BNSF Railway will spend $160 million making upgrades and performing maintenance around the state of Washington this year. In the last five years, the company has put roughly $940 million into upgrading and improving its rail network around the state. The Columbian files Photo Gallery

BNSF Railway Co. plans to make $160 million in infrastructure upgrades in the state this year, with many of those either having already occurred or occurring in upcoming months around Southwest Washington.

All year, workers will be coming through the area for various projects.

The bulk of the investments will focus on maintenance projects, such as surfacing about 490 miles of track, replacing about 40 miles of rail, replacing nearly 230,000 rail ties and improving rail ballast, which forms the track bed.

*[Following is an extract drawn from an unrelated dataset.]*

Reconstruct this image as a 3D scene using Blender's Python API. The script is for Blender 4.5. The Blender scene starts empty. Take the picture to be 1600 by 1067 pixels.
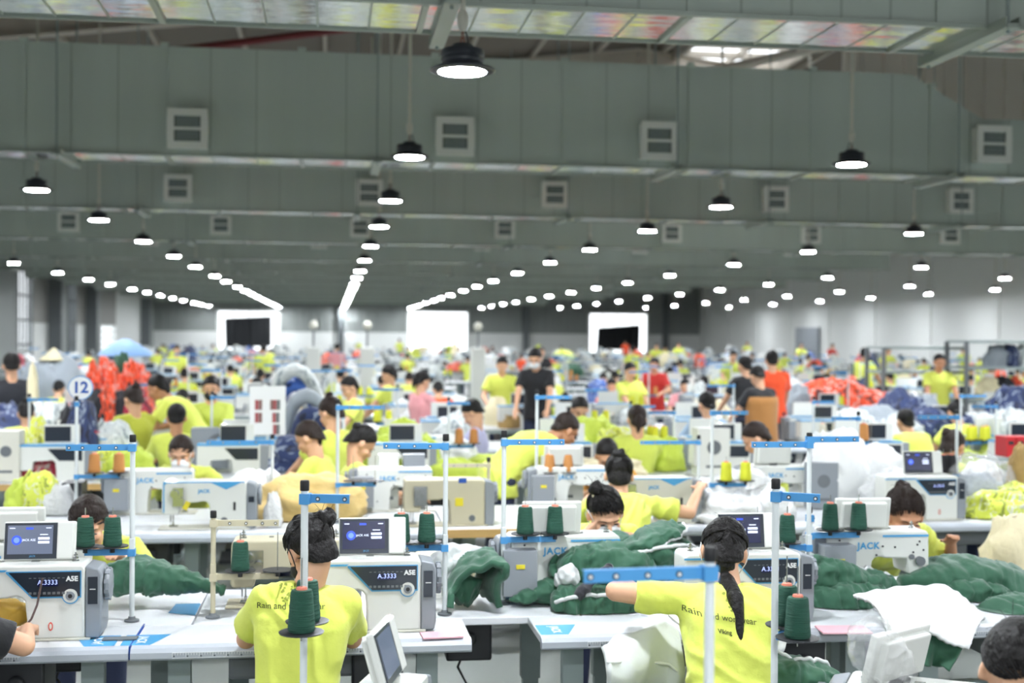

Earlier this year, crews replaced track on the company’s main line between Vancouver and Longview. Starting in January, crews replaced ties around the company’s Vancouver rail yard and will continue to do so in upcoming weeks.

“In the last five years, the majority of the Vancouver rail yard has been renewed with new ties, new track, new rail,” BNSF spokesman Gus Melonas said.

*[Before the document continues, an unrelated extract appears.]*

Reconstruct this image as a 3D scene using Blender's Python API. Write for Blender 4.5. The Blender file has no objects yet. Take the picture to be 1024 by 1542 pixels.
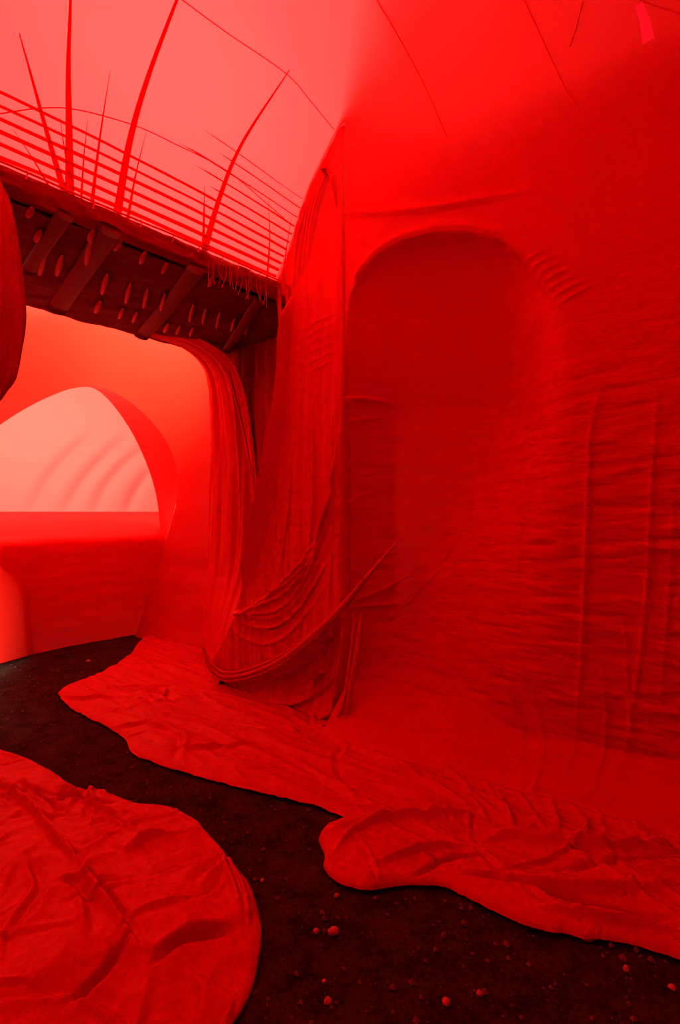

BNSF will build a new double track between Washougal and Mount Pleasant and will also begin bridge replacement projects in Home Valley and North Bonneville.

In the last five years, BNSF has invested around $940 million in its Washington rail network.

The work is part of the company’s $3.3 billion network-wide capital investment program in 2018. The majority of the funds are dedicated to track maintenance and replacement, but $100 million will be spent on continued implementation of positive train control, a system that monitors and controls train movements and is designed to prevent certain accidents by stopping a train automatically. The system will generally improve the safety of railway traffic.

Melonas said positive train control is already in place on BNSF freight trains that travel through Vancouver.

BNSF operates around 32,500 miles of track in 28 states and three Canadian provinces. Grains and coal are among materials it ships.